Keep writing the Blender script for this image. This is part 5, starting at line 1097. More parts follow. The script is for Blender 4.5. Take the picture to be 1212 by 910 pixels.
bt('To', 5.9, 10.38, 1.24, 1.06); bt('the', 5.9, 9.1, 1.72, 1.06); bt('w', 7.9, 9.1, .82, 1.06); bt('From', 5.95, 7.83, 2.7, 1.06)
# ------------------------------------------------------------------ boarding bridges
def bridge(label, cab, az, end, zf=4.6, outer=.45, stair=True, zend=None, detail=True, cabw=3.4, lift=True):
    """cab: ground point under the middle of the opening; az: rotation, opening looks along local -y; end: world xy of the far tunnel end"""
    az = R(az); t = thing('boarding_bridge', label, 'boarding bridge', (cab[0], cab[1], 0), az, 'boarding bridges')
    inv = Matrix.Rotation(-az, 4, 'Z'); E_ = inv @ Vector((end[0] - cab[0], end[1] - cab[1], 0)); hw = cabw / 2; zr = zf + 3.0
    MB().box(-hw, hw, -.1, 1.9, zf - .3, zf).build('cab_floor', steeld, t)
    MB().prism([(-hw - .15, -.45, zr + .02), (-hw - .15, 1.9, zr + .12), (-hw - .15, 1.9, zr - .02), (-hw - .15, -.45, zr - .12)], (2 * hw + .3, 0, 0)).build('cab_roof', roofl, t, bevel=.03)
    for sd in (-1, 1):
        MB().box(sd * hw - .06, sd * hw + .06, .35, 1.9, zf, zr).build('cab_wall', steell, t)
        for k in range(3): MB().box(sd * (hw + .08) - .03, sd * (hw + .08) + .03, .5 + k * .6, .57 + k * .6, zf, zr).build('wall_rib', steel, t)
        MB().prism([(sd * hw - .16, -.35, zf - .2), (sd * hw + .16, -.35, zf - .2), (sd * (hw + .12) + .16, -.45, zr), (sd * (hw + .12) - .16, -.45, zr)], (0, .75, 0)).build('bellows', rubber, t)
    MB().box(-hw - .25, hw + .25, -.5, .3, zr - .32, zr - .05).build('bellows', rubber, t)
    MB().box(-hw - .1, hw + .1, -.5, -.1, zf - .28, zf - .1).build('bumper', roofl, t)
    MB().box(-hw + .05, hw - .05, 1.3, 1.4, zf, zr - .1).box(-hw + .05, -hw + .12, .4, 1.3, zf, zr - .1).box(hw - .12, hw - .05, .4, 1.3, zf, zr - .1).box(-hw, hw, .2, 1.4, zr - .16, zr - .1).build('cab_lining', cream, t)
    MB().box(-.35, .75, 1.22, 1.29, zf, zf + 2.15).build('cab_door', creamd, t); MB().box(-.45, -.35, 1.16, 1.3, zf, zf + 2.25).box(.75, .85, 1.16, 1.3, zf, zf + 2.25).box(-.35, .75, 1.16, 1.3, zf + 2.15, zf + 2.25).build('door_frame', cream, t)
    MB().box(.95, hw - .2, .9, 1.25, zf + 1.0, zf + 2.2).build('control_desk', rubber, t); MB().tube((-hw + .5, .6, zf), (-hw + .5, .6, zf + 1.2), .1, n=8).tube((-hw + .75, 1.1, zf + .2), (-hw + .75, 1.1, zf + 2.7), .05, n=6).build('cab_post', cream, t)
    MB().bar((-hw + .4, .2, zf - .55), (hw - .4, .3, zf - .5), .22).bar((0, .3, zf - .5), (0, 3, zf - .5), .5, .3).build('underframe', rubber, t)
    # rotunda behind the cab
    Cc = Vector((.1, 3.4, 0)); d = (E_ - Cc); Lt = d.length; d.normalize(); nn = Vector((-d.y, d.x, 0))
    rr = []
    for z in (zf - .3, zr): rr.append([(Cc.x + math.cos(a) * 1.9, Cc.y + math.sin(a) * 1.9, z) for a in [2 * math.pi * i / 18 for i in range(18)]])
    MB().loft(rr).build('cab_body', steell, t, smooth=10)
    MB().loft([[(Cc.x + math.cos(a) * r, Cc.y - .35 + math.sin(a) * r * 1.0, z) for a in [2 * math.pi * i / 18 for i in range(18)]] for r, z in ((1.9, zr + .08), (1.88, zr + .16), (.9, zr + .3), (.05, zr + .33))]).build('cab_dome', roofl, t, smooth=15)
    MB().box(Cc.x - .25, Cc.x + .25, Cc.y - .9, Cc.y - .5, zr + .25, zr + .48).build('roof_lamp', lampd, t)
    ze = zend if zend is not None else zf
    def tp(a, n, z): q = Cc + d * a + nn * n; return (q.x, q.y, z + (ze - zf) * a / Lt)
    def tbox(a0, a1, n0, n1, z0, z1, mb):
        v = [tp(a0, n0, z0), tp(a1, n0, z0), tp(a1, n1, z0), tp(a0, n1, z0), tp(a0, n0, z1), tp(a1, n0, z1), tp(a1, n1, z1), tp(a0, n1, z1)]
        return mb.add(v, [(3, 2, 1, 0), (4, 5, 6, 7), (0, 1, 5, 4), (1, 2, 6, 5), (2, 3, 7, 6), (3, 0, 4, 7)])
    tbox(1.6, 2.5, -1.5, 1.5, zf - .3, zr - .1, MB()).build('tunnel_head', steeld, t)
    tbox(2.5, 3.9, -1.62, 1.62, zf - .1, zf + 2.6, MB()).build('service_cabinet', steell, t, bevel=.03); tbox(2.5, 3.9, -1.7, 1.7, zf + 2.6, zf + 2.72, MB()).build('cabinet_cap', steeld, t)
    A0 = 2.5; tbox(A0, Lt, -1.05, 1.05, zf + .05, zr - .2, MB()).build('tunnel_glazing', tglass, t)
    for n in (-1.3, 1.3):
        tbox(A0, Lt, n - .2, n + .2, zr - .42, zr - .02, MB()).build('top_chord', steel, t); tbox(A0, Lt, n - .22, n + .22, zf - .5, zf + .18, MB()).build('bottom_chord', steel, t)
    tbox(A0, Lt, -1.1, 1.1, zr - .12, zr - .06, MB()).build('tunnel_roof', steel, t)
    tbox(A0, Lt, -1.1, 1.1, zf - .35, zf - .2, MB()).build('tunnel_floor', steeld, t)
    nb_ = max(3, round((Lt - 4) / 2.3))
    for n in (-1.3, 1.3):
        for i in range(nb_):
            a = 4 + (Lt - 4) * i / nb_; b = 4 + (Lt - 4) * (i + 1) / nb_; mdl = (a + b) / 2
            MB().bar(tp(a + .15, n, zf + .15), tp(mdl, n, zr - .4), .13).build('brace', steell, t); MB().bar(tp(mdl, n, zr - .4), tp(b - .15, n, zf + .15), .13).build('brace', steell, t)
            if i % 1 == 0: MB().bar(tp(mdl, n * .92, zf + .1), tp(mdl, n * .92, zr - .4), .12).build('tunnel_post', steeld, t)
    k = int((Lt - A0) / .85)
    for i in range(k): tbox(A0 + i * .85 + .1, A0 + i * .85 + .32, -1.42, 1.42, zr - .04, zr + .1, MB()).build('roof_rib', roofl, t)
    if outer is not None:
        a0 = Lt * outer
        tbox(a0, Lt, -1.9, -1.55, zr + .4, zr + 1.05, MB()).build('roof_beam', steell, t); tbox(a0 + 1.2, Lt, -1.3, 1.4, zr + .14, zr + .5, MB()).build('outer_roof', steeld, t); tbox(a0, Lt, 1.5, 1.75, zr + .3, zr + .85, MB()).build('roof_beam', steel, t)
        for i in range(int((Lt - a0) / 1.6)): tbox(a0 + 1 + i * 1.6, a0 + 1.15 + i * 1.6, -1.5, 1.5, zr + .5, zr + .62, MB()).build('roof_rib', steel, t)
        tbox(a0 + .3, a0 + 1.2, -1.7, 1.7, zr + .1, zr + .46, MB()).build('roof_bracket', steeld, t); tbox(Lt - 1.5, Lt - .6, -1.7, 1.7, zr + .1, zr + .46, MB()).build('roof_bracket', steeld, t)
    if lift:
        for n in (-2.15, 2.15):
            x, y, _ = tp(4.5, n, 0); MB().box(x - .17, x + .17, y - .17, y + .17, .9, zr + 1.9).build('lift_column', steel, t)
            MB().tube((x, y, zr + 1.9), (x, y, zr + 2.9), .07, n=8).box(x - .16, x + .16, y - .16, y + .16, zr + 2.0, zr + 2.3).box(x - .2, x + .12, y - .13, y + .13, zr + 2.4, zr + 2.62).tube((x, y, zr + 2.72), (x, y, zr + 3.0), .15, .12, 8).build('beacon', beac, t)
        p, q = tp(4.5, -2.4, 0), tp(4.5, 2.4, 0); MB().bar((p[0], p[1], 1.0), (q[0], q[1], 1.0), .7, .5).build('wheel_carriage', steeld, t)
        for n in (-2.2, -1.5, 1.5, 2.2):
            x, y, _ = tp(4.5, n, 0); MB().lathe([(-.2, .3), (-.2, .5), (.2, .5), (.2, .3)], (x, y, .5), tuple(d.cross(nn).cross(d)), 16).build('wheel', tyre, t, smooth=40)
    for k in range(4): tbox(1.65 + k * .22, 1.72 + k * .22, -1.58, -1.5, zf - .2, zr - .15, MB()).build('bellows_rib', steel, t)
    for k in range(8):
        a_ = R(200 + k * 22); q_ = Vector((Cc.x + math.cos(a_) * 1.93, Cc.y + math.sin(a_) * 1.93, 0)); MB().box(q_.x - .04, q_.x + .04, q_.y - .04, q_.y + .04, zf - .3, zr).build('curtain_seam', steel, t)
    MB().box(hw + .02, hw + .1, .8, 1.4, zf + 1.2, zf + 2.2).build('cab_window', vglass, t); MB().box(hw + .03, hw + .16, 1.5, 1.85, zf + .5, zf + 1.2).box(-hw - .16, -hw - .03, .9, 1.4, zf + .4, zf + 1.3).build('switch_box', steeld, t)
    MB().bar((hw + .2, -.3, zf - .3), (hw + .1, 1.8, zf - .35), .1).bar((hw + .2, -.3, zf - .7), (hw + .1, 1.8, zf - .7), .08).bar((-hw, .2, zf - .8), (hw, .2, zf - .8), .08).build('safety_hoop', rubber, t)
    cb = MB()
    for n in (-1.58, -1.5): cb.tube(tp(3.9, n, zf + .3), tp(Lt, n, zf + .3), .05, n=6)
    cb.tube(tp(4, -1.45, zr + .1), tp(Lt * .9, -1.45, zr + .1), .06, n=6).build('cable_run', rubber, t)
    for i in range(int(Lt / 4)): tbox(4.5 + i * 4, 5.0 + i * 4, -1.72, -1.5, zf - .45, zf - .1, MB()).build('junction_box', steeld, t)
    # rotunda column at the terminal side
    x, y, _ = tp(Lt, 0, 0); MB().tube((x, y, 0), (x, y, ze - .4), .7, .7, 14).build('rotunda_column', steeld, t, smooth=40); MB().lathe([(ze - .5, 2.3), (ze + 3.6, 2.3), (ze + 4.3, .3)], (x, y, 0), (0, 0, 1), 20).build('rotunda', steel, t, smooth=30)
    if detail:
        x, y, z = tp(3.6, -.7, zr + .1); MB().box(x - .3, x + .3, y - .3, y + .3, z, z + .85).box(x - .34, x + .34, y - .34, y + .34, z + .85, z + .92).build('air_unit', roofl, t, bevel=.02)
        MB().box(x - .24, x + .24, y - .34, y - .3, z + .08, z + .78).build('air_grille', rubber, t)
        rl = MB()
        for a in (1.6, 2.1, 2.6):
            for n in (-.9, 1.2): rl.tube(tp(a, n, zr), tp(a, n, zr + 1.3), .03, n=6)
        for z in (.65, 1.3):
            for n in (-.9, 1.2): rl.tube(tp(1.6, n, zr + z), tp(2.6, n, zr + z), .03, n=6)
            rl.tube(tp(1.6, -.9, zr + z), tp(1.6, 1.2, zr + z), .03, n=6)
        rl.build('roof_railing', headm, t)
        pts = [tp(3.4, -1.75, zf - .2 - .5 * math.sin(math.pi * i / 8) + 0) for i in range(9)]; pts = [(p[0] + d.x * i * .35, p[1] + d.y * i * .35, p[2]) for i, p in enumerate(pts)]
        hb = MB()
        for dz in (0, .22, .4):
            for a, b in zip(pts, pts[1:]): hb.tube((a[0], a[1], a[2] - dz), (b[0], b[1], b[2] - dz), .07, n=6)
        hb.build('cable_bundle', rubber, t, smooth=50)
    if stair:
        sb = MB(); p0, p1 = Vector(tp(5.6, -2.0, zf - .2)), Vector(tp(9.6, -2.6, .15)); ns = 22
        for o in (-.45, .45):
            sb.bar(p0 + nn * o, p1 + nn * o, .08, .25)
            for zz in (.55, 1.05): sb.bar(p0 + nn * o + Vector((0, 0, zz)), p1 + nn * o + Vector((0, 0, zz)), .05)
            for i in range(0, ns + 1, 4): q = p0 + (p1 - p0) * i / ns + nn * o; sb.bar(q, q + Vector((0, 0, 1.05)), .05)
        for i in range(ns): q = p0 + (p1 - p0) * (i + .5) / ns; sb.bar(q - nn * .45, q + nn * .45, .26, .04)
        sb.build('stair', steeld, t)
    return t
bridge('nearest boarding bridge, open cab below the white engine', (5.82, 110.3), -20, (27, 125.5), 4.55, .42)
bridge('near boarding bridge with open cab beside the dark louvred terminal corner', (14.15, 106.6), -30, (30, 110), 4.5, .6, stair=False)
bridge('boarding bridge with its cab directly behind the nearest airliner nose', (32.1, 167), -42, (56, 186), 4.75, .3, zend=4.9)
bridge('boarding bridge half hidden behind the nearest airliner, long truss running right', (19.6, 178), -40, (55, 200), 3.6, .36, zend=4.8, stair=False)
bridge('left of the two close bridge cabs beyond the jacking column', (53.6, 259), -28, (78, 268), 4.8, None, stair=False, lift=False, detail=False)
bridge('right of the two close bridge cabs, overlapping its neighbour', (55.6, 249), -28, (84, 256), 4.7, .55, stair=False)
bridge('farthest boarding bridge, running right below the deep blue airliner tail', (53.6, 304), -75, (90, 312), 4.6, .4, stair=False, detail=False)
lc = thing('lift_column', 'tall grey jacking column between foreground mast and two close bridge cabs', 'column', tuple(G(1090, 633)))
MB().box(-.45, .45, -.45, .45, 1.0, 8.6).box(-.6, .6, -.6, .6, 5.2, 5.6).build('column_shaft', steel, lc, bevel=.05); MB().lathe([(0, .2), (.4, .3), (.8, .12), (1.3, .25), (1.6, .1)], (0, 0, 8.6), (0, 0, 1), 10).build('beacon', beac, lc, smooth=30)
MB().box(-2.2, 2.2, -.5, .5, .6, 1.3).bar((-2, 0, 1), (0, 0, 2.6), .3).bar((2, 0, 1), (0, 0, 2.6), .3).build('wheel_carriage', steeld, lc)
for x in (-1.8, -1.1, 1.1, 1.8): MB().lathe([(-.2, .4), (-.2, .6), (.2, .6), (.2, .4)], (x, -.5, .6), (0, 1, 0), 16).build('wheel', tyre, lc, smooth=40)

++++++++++

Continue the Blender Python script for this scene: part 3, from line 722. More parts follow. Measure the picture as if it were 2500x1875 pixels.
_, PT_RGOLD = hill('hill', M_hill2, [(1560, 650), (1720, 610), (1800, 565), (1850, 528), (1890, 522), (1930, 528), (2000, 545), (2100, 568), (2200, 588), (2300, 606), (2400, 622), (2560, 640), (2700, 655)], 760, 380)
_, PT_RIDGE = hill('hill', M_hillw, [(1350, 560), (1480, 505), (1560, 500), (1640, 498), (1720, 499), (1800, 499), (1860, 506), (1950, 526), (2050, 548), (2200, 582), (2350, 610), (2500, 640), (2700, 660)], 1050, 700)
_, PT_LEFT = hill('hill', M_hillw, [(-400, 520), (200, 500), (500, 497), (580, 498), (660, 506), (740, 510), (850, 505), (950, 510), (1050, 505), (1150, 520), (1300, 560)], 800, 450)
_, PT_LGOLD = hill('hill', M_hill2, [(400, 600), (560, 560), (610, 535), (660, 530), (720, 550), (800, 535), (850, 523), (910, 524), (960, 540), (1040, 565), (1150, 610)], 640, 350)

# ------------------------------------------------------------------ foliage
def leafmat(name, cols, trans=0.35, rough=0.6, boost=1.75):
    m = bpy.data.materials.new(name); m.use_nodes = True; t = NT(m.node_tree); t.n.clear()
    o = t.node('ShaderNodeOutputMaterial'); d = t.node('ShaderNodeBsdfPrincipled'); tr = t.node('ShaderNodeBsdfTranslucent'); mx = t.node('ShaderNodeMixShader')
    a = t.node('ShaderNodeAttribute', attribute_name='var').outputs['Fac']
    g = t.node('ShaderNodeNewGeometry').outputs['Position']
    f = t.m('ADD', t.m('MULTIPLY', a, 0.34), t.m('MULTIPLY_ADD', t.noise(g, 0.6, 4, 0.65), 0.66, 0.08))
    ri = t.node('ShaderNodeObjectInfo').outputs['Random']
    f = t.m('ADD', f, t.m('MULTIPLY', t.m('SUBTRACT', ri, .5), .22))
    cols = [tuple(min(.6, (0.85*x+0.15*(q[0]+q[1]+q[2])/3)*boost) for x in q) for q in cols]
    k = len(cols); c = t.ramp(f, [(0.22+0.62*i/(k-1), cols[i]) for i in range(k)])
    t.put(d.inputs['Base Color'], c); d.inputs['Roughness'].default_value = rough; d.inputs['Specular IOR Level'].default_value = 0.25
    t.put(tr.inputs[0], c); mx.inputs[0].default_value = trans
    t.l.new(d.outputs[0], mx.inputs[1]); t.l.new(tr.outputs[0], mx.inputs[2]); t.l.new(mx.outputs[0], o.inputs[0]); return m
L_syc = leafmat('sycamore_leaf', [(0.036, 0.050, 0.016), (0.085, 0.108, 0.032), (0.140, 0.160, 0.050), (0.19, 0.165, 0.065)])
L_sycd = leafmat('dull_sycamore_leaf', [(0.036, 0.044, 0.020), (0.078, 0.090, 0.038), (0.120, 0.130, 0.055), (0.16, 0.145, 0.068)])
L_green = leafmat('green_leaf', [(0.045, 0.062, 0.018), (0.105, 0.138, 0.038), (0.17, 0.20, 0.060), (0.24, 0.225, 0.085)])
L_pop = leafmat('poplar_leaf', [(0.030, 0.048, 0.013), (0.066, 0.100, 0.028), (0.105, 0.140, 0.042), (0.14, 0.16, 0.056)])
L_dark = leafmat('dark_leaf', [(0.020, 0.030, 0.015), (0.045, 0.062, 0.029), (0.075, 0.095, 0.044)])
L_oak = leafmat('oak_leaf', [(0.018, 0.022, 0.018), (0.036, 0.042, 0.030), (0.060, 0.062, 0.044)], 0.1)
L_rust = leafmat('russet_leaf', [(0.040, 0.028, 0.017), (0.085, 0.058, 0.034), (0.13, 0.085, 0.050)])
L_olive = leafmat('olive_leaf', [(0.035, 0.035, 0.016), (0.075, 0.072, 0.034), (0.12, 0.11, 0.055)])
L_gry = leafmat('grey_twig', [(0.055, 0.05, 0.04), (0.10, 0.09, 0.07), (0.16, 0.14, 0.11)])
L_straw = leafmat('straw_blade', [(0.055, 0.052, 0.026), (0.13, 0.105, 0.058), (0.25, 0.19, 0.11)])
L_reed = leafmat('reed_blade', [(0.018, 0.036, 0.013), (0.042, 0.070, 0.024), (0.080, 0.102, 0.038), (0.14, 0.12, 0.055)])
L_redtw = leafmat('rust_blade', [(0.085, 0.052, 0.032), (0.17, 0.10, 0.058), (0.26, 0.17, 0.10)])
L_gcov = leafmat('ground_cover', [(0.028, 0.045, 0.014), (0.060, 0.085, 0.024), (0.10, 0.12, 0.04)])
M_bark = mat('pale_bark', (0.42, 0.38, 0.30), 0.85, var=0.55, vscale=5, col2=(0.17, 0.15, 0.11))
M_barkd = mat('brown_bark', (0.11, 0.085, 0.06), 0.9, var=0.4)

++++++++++

### REQUIREMENT
Go through the listing above and return every line where the word "follow" occurs.

### RESULT FOR THIS TASK
Keep writing the Blender script for this image. This is part 5, starting at line 1097. More parts follow. The script is for Blender 4.5. Take the picture to be 1212 by 910 pixels.
Continue the Blender Python script for this scene: part 3, from line 722. More parts follow. Measure the picture as if it were 2500x1875 pixels.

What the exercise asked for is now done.